Exercise task: Please copy all the lines that follow, word for word.

Material provided:
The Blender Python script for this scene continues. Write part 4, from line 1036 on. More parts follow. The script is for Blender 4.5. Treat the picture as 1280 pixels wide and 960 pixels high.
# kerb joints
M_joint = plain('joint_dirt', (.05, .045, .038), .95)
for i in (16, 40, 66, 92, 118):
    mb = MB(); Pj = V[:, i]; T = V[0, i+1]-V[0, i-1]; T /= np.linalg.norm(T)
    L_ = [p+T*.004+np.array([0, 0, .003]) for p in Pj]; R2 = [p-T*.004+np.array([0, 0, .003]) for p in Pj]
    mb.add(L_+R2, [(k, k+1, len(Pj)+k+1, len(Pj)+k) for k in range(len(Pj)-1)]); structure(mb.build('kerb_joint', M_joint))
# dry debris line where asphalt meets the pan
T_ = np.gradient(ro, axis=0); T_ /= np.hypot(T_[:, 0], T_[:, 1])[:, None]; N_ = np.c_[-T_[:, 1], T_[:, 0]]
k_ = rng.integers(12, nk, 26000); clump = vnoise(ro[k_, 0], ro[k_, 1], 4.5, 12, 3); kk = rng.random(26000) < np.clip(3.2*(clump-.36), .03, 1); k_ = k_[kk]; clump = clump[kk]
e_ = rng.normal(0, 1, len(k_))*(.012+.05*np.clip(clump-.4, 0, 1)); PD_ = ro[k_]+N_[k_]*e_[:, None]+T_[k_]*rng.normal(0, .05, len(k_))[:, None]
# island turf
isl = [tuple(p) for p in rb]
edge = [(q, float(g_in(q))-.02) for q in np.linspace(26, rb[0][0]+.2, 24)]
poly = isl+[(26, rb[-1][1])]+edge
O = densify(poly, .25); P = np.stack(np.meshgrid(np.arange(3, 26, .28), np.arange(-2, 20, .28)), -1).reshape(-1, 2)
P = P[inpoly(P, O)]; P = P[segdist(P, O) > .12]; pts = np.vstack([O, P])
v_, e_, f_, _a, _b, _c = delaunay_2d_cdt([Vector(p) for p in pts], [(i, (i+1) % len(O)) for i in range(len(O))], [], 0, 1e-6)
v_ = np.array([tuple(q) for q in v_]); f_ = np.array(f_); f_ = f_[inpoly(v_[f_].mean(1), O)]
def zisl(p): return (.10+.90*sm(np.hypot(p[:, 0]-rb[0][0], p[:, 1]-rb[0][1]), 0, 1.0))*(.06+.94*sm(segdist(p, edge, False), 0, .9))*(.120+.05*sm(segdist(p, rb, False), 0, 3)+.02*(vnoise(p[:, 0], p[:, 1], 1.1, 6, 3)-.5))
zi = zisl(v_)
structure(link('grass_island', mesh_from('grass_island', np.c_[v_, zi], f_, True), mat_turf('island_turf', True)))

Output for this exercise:
The Blender Python script for this scene continues. Write part 4, from line 1036 on. More parts follow. The script is for Blender 4.5. Treat the picture as 1280 pixels wide and 960 pixels high.
# kerb joints
M_joint = plain('joint_dirt', (.05, .045, .038), .95)
for i in (16, 40, 66, 92, 118):
    mb = MB(); Pj = V[:, i]; T = V[0, i+1]-V[0, i-1]; T /= np.linalg.norm(T)
    L_ = [p+T*.004+np.array([0, 0, .003]) for p in Pj]; R2 = [p-T*.004+np.array([0, 0, .003]) for p in Pj]
    mb.add(L_+R2, [(k, k+1, len(Pj)+k+1, len(Pj)+k) for k in range(len(Pj)-1)]); structure(mb.build('kerb_joint', M_joint))
# dry debris line where asphalt meets the pan
T_ = np.gradient(ro, axis=0); T_ /= np.hypot(T_[:, 0], T_[:, 1])[:, None]; N_ = np.c_[-T_[:, 1], T_[:, 0]]
k_ = rng.integers(12, nk, 26000); clump = vnoise(ro[k_, 0], ro[k_, 1], 4.5, 12, 3); kk = rng.random(26000) < np.clip(3.2*(clump-.36), .03, 1); k_ = k_[kk]; clump = clump[kk]
e_ = rng.normal(0, 1, len(k_))*(.012+.05*np.clip(clump-.4, 0, 1)); PD_ = ro[k_]+N_[k_]*e_[:, None]+T_[k_]*rng.normal(0, .05, len(k_))[:, None]
# island turf
isl = [tuple(p) for p in rb]
edge = [(q, float(g_in(q))-.02) for q in np.linspace(26, rb[0][0]+.2, 24)]
poly = isl+[(26, rb[-1][1])]+edge
O = densify(poly, .25); P = np.stack(np.meshgrid(np.arange(3, 26, .28), np.arange(-2, 20, .28)), -1).reshape(-1, 2)
P = P[inpoly(P, O)]; P = P[segdist(P, O) > .12]; pts = np.vstack([O, P])
v_, e_, f_, _a, _b, _c = delaunay_2d_cdt([Vector(p) for p in pts], [(i, (i+1) % len(O)) for i in range(len(O))], [], 0, 1e-6)
v_ = np.array([tuple(q) for q in v_]); f_ = np.array(f_); f_ = f_[inpoly(v_[f_].mean(1), O)]
def zisl(p): return (.10+.90*sm(np.hypot(p[:, 0]-rb[0][0], p[:, 1]-rb[0][1]), 0, 1.0))*(.06+.94*sm(segdist(p, edge, False), 0, .9))*(.120+.05*sm(segdist(p, rb, False), 0, 3)+.02*(vnoise(p[:, 0], p[:, 1], 1.1, 6, 3)-.5))
zi = zisl(v_)
structure(link('grass_island', mesh_from('grass_island', np.c_[v_, zi], f_, True), mat_turf('island_turf', True)))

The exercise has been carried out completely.